Ma il contenuto in sé ha una ratio e può portare a dei vantaggi? L’avvocato Francesco Priore, associato Asgi, sembra a dir poco perplesso. “Per le sue caratteristiche – afferma – questa norma sembra essere, di fatto, inapplicabile. Io ho il dubbio che il provvedimento sia solo di facciata. Potrò essere smentito, ma temo che questo decreto non sarà applicato neanche una volta’’. Il motivo è da ricercarsi nel fatto che il “richiedente asilo che arriva deve essere già premunito di una fidejussione o di polizza assicurativa oppure, nel mentre è trattenuto, deve avere un super I-Phone o una firma digitale che gli permetta di sottoscrivere a distanza questa polizza da esibire poi alle autorità. Si tratta di una cosa materialmente impossibile e peraltro non può essere sottoscritta da terzi. Quindi i familiari dei migranti non possono aiutare i propri cari in questa faccenda’’.

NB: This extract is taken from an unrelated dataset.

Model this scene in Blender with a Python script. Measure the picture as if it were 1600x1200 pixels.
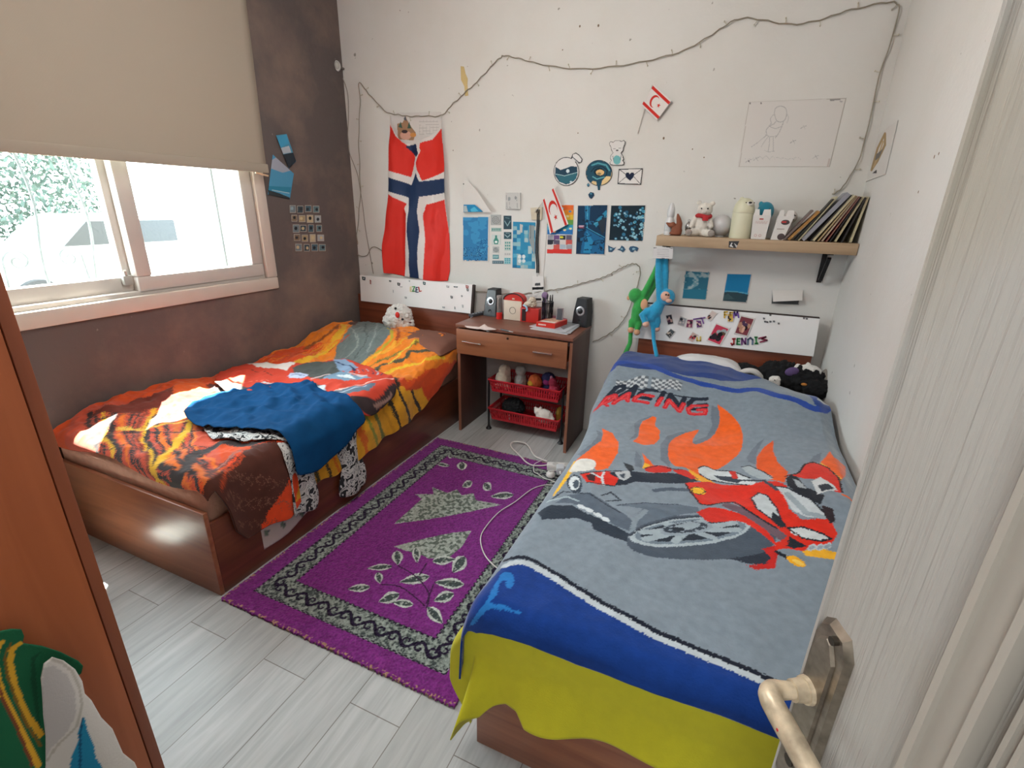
import bpy, bmesh, math, random
import numpy as np
from mathutils import Vector, Matrix, noise
from mathutils.geometry import delaunay_2d_cdt

random.seed(7)
sc = bpy.context.scene
for o in list(bpy.data.objects):
    bpy.data.objects.remove(o)
COL = sc.collection
PI = math.pi

# ---------------------------------------------------------------- camera
FPX = 764.66                       # focal length in pixels for a 1600 px wide frame
YAW, PITCH, ROLL = 0.410465976, 0.349785506, 0.0220766095
CAM = np.array([0.0, 0.0, 1.5])
def _rot():
    cy, sy = math.cos(YAW), math.sin(YAW); cp, sp = math.cos(PITCH), math.sin(PITCH)
    cr, sr = math.cos(ROLL), math.sin(ROLL)
    fwd = np.array([-sy*cp, cy*cp, -sp]); right = np.array([cy, sy, 0.0]); up = np.cross(right, fwd)
    return np.array([cr*right+sr*up, -(-sr*right+cr*up), fwd])
RM = _rot()
cd = bpy.data.cameras.new('camera'); cam = bpy.data.objects.new('camera', cd); COL.objects.link(cam)
cd.sensor_width = 36.0; cd.lens = FPX/1600*36.0; cd.clip_start = 0.02; cd.clip_end = 200
cam.matrix_world = Matrix(((RM[0][0], -RM[1][0], -RM[2][0], CAM[0]),
                           (RM[0][1], -RM[1][1], -RM[2][1], CAM[1]),
                           (RM[0][2], -RM[1][2], -RM[2][2], CAM[2]), (0, 0, 0, 1)))
sc.camera = cam

# ---------------------------------------------------------------- world, sun, daylight, exposure
sc.view_settings.view_transform = 'Standard'
sc.view_settings.look = 'None'
sc.view_settings.gamma = 1.0
sc.view_settings.use_curve_mapping = False
sc.view_settings.exposure = 0.20
w = bpy.data.worlds.new('sky'); sc.world = w; w.use_nodes = True
bg = w.node_tree.nodes['Background']
bg.inputs[0].default_value = (0.86, 0.95, 1.0, 1); bg.inputs[1].default_value = 17.0
sd = bpy.data.lights.new('sun', 'SUN'); sd.energy = 95.0; sd.color = (1.0, 0.94, 0.84); sd.angle = math.radians(0.6)
sun = bpy.data.objects.new('sun', sd); COL.objects.link(sun)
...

Ma i legali possono impugnare la norma? Nel caso una realtà come l’Associazione per gli studi giuridici sull’immigrazione potrebbe rivolgersi a un giudice? L’avvocato Priore risponde anche a questo. “C’è già stato un precedente nell’Ue, perché lo stesso tentativo di applicare le procedure di frontiera l’ha fatto l’Ungheria e la Corte di Giustizia dell’Unione Europea ha censurato tale normativa con una sentenza del 2020’’. Per l’avvocato Priore tutto questo può offrire due opzioni. Primo: “di non arrivare forza arrivare alla Corte Costituzionale per far dichiarare l’illegittimità costituzionale dopo che se n’è occupato il primo magistrato’’. Secondo: “Si potrebbe molto probabilmente applicare l’istituto della disapplicazione. E, cioè, se i magistrati dell’Unione Europea individuano una normativa interna, contrastante con il diritto dell’Ue in termini di diritto di asilo, possono non applicare la norma che si ritiene sia illegittima. Se i magistrati non se la sentiranno di operare in questo modo, allora ci sarà la via della Corte Costituzionale. Ma, ripeto, potrebbe essere anche necessario arrivarci’’.